It’s hilarious the way \Fahrenheit 9/11\ is being microscopically vetted for accuracy, with long newspaper stories scoring each of Michael Moore’s assertions and implications. Where were these avatars of “balance” when the Ronald Reagan mythos was being constructed daily by a print-electronic media collaboration that rivaled the Tower of Babel?
The media snit suggests a worldview in which the populace has been in an isolation chamber for the entire span of the Bush administration and each of our minds is a blank slate. Unless this single 122-minute artifact encapsulates a complete array of “fair and balanced” views (is that phrase still trademarked by Fox?) on every subject it touches, we’ll all be thrown into error and the republic will fall.
This just in: every documentary (every news story, every official statement) is part of a discourse, taking its place on the continuum of all that has been said on its subject and all that will come after it. If Michael Moore had the audacity to show Iraqi kids outside in the sun, playing peaceful games, that’s just a tiny corrective to the wall of words and images deployed to convince us that no one in Iraq took a moment’s pleasure in life while Saddam Hussein was in power.
I object on aesthetic grounds too. Consider how much damage has been done to the crafts of reportage and filmmaking by imposing the conventional idea of balance. The dramatic structure of every piece shaped by that imposition echoes a ping-pong match: one the one hand, on the other; one the one hand, on the other? Repeat until very, very sleepy.
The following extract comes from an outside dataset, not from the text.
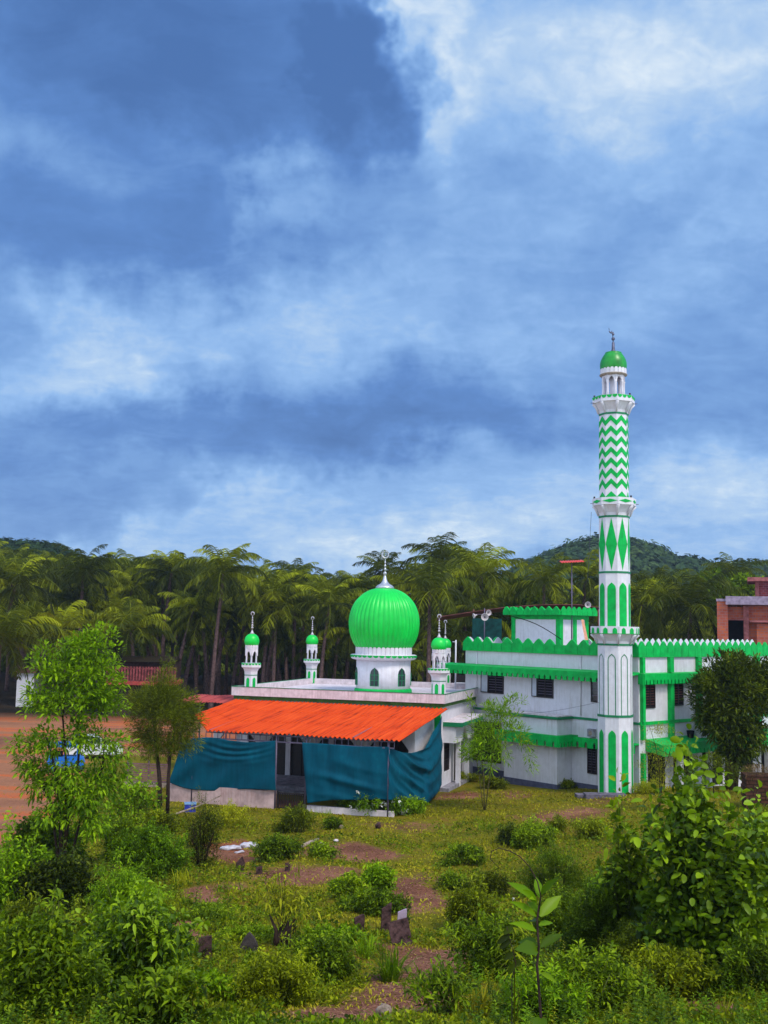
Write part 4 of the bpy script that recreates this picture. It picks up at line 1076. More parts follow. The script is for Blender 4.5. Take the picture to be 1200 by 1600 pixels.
# ---------------------------------------------------------------- on the roofs
def horn(name, label, c, aim, s=.28):
    r = thing(name, label, 'loudspeaker', c); q = Vector(aim).normalized().to_track_quat('Z', 'Y')
    r.rotation_mode = 'QUATERNION'; r.rotation_quaternion = q
    m = MB(); m.lathe([(s*.18, -s*1.2), (s*.22, -s*.9), (s*.30, -s*.5), (s*.48, -s*.2), (s*.8, 0), (s, .06), (s*.96, .065), (s*.7, -.03), (s*.3, -s*.4)], 24); m.build('bell', mat('horn_grey', (.55, .48, .50), .5, .4, .1), r)
    m = MB(); m.lathe([(.02, -s*.45), (s*.16, -s*.3), (s*.20, -s*.05), (s*.12, .02)], 14); m.build('driver', VOID, r)
def build_roof_things():
    D = 68.5
    p = U(757, 975, D); r = thing('speaker_pole', 'thin steel pole on the annex roof carrying three horn loudspeakers', 'pole', (p.x, p.y, 7.42))
    m = MB(); m.tube([(0, 0, 0), (0, 0, U(757, 950, D).z-7.42)], .03, 8); m.build('pole', STEEL, r)
    m = MB(); z = U(757, 960, D).z-7.42; m.tube([(-.8, -.05, z), (.5, -.05, z)], .02, 6); m.build('cross_arm', STEEL, r)
    horn('horn_speaker', 'large horn loudspeaker, lower one of the pair facing the camera on the annex roof pole', U(757.5, 964, D-.35), (-.1, -1, -.05), .24)
    horn('horn_speaker', 'smaller horn loudspeaker, upper right of the trio on the annex roof pole', U(763, 957.5, D-.15), (.35, -1, .05), .19)
    horn('horn_speaker', 'horn loudspeaker turned sideways, leftmost of the trio on the annex roof pole', U(741, 962, D-.1), (-1, -.25, -.3), .17)
    horn('horn_speaker', 'single round horn loudspeaker right of the roof stair room, beside the minaret', U(918.5, 945, 65), (-.1, -1, .0), .19)
    # rusty curved sheet shelter at the back of the terrace with a dark net
    A = lambda px, py, Y: U(px, py, Y)
    pts = [(686, 963), (740, 955), (790, 948), (850, 944), (905, 944), (940, 949)]
    r = thing('curved_sheet_shed', 'thin rusty curved sheet roof behind the stair room on the terrace', 'shed', (A(800, 1000, 74).x, 74, 7.42))
    o = Vector((A(800, 1000, 74).x, 74, 7.42)); m = MB(); vs = []
    for dy in (0, 3.2):
        for th in (0, -.06):
            for a, b in pts: w = A(a, b, 74)+Vector((0, dy, -.25*(dy > 0)+th)); vs.append(w-o)
    n = len(pts); fs = []
    for i in range(n-1): fs += [(i, i+1, 2*n+i+1, 2*n+i), (n+i, 3*n+i, 3*n+i+1, n+i+1), (i, n+i, n+i+1, i+1), (2*n+i, 2*n+i+1, 3*n+i+1, 3*n+i)]
    fs += [(0, 2*n, 3*n, n), (n-1, 2*n-1, 4*n-1, 3*n-1)]
    m.add(vs, fs); m.build('roof_sheet', RUST, r)
    for px in (740, 830, 935):
        t = A(px, 952, 74.1)-o; m = MB(); m.tube([(t.x, t.y, -1.5 if px < 900 else -3), (t.x, t.y, t.z)], .05, 6); m.build('post', RUST, r)
    m = MB()
    a, b = A(738, 966, 73.6), A(784, 962, 73.6); m.box(a.x, b.x, 73.58, 73.62, 7.45, a.z); o = m.build('shade_net', mat('dark_net', (.004, .05, .05), .8, .2, .3, 3)); tag(o, 'dark teal netting screen on the annex terrace left of the stair room', 'net')
    # mast with a small red sheet
    D = 66.5; p = U(893.5, 955, D); r = thing('mast', 'thin steel mast on the terrace topped by a small red corrugated sheet', 'mast', (p.x, p.y, 7.42))
    zt = U(893, 880, D).z-7.42; m = MB(); m.tube([(0, 0, 0), (0, 0, zt)], .035, 8); m.build('pole', STEEL, r)
    for dz in (1.8, 1.55, 1.3): m = MB(); m.tube([(-.12, 0, zt-dz), (.12, 0, zt-dz)], .015, 6); m.build('step', STEEL, r)
    m = MB(); corrugated(m, -.72, .72, lambda x: -.55, lambda x: .55, lambda x, y: zt+.12+.16*y+.06*x, .02, .16, 4); m.build('top_sheet', mat('bright_red_sheet', (.75, .05, .03), .5, .4, .1), r)
    # little mast by the mosque's back corner
    p = U(712, 1035, 71); r = thing('pipe_mast', 'slim white pipe standing between the hall turrets and the annex', 'pole', (p.x, p.y, DECK))
    m = MB(); m.tube([(0, 0, 0), (0, 0, U(712, 1000, 71).z-DECK)], .05, 8); m.build('pipe', WHITE2, r); m = MB(); m.tube([(-.22, 0, U(712, 1003, 71).z-DECK), (.05, 0, U(712, 1003, 71).z-DECK)], .03, 6); m.build('arm', WHITE2, r)
    p = U(722, 1068, 71.5); r = thing('steel_bench', 'dark metal bench with a pale rail on the hall roof beside the annex', 'bench', (p.x, p.y, DECK))
    m = MB(); m.box(-.5, .6, -.2, .2, .38, .43); m.build('seat', WHITE2, r)
    m = MB(); m.box(-.5, .6, .2, .24, .55, .9); m.build('backrest', DARKWOOD, r)
    for x in (-.45, .5):
        for y in (-.17, .14): m = MB(); m.box(x, x+.05, y, y+.05, 0, .379); m.build('leg', STEEL, r)
    # hanging cable across the stair room
    a, b = U(800, 963, 62.2), U(877, 999, 60.9); m = MB(); pts = []
    for i in range(9): u = i/8; q = a.lerp(b, u); q.z += .25*math.sin(PI*u)*.8; pts.append(q-a)
    m.tube(pts, .025, 5); o = m.build('cable', VOID, None, a); tag(o, 'dark cable curving down across the front of the stair room', 'cable')
    a, b = U(738, 1112, 66.2), U(936, 1097, 57.0); m = MB(); m.tube([(b-a)*(i/8)-Vector((0, 0, .35*math.sin(PI*i/8))) for i in range(9)], .009, 4); o = m.build('cable', STEEL, None, a); tag(o, 'thin wire crossing the annex front wall to the minaret', 'cable')
    a, b = U(924, 800, 57.3), U(918, 905, 60); m = MB(); m.tube([(b-a)*(i/6)-Vector((0, 0, .1*math.sin(PI*i/6))) for i in range(7)], .010, 4); o = m.build('cable', STEEL, None, a); tag(o, 'thin wire hanging from the middle balcony of the minaret', 'cable')
    # peach-coloured cloth strip and wires near the minaret
    m = MB(); a = U(911, 985, 62.3)
    m.add([U(908, 968, 62.3)-a, U(912, 968, 62.3)-a, U(919, 1000, 61.6)-a, U(914, 1000, 61.6)-a, U(908, 968, 62.32)-a, U(912, 968, 62.32)-a, U(919, 1000, 61.62)-a, U(914, 1000, 61.62)-a], [(0, 1, 2, 3), (7, 6, 5, 4), (0, 4, 5, 1), (1, 5, 6, 2), (2, 6, 7, 3), (3, 7, 4, 0)]); o = m.build('cloth_strip', mat('peach', (.65, .30, .20), .8, .2, .1), None, a); tag(o, 'peach strip of cloth hanging at the right edge of the stair room', 'cloth')
    # air conditioner on the lower side canopy; exhaust box on the front
    def side(y, z): ca, sa = math.cos(AA), math.sin(AA); x = .35; return Vector((AO.x+x*ca-y*sa, AO.y+x*sa+y*ca, z))
    p = side(5.15, 3.10); r = thing('air_conditioner', 'white outdoor air conditioning unit standing on the green side canopy', 'air conditioner', p, AA)
    m = MB(); m.box(0, .32, -.42, .42, .02, .62); m.build('casing', WHITE2, r); m = MB(); m.lathe([(.24, .321), (.24, .335)], 24); 
    o = m.build('fan_grille', STEEL, r); o.rotation_euler = (0, PI/2, 0); o.location = (0.0, 0, .32)
    p = side(4.25, 3.12); r = thing('planter_box', 'dark bucket with a yellow green plant on the green side canopy', 'planter', p, AA)
    m = MB(); m.lathe([(.16, 0), (.22, .40), (.20, .41)], 14); m.build('pot', VOID, r)
    p = Vector((AO.x, AO.y, 0))+Vector((math.cos(AA), math.sin(AA), 0))*(-3.05)+Vector((math.sin(AA), -math.cos(AA), 0))*.02; p.z = 3.12
    r = thing('exhaust_box', 'small grey exhaust fan box above the lower front canopy near the minaret', 'fan', p, AA)
    m = MB(); m.box(-.22, .22, -.25, 0, 0, .42); m.build('casing', CONC, r); m = MB(); m.lathe([(.13, .251), (.13, .262)], 18); o = m.build('fan', LIGHTSTONE, r); o.rotation_euler = (PI/2, 0, 0); o.location = (0, 0, .2)
build_roof_things()

# ---------------------------------------------------------------- unfinished brick building, far right
def brick_mat(name, c1, c2, mortar, bw=.42, bh=.2):
    m = bpy.data.materials.new(name); m.use_nodes = True; t = NT(m.node_tree); b = m.node_tree.nodes['Principled BSDF']
    v = t.n('ShaderNodeTexCoord').outputs['Object']; x, y, z = t.sep(v)
    br = t.n('ShaderNodeTexBrick'); t.put(br.inputs['Vector'], t.xyz(t.m('ADD', x, y), z, 0.))
    br.inputs['Color1'].default_value = (*c1, 1); br.inputs['Color2'].default_value = (*c2, 1); br.inputs['Mortar'].default_value = (*mortar, 1)
    br.inputs['Scale'].default_value = 1; br.inputs['Brick Width'].default_value = bw; br.inputs['Row Height'].default_value = bh; br.inputs['Mortar Size'].default_value = .022
    n = t.noise(v, 2.5, 5); c = t.mix(t.ramp(n.outputs[0], [(.4, (0, 0, 0)), (.75, (.6, .6, .6))]), br.outputs[0], mortar)
    t.put(b.inputs['Base Color'], c); b.inputs['Roughness'].default_value = .95; b.inputs['Specular IOR Level'].default_value = .1
    return m
BRICK = brick_mat('laterite_brick', (.56, .13, .045), (.36, .065, .035), (.30, .14, .14), .46, .24)
CEMENT = mat('raw_cement', (.34, .26, .36), .9, .1, .2, 3)
CEMENTR = mat('red_cement', (.36, .12, .12), .9, .1, .25, 3)
def build_brick_house():
    D = 95.0; s = D/FPX; a = U(1121, 1003, D); X = lambda px: (px-1121)*s; Z = lambda py: U(1150, py, D).z
    r = thing('brick_house', 'unfinished red brick building with grey cement beams and open doorway behind the annex', 'building', (a.x, D, 0), R_(-18.5))
    m = MB(); m.box(0, X(1137), 0, 8, 0, Z(940)); m.box(X(1137), X(1160), .9, 1.1, Z(967), Z(948)); m.box(X(1137), X(1161), .9, 1.1, 0, 5.0); m.box(X(1168), 14, .9, 1.1, 0, Z(946)); m.box(X(1179), 14, .2, .899, 0, Z(974)); m.box(.01, 14, 7.8, 8, 0, Z(946)); m.build('wall', BRICK, r)
    m = MB(); m.box(-.05, X(1137), -.05, 8.05, Z(940)+.003, Z(936)); m.box(X(1136)-.1, 14.2, -.35, 8.1, Z(945), Z(932)); m.build('roof_beam', CEMENT, r)
    m = MB(); m.box(X(1160), X(1168)-.002, .6, 1.05, 0, Z(946)); m.box(X(1169), 14.1, -.2, .89, Z(972), Z(969)); m.box(X(1137), X(1160), .88, 1.12, Z(969), Z(967)-.002); m.build('lintel', CEMENTR, r)
    m = MB(); m.box(X(1137), X(1160), 2.5, 2.6, 0, Z(967)); m.build('door_void', VOID, r)
    m = MB(); zz = Z(932)
    m.box(X(1181), 14, 1.5, 7, zz+.003, Z(908)); up = m.build('upper_room', brick_mat('open_brick', (.36, .06, .05), (.10, .02, .03), (.30, .12, .15)), r)
    m = MB(); m.box(X(1178), X(1184), 1.3, 1.49, zz+.002, Z(908)); m.build('pillar', CEMENTR, up); m = MB(); m.box(X(1167), 14.3, .4, 7.4, Z(908)+.003, Z(902)); m.build('roof_slab', CEMENTR, up)
    m = MB(); p = []
    for i in range(7): t = PI*i/6; p.append((X(1203)-5*s*math.cos(t), -.6, Z(1000)+(Z(986)-Z(1000))*math.sin(t)**.6))
    m.tube([(X(1198), -.6, 0)]+p, .05, 8); m.build('white_pipe', WHITE2, r)
build_brick_house()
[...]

As always, this intermittent obsessive attention to accuracy and balance is driven by a ruling-party agenda. I’m sure a minute of googling would turn up the memos listing questions about Michael Moore’s commitment to balance that were locked and loaded by the time the film previewed, and in reporters’ mailboxes the minute it came out. This Independence Day, I’m disgusted by the way our “independent” media roll over to have their bellies scratched by Bush and company.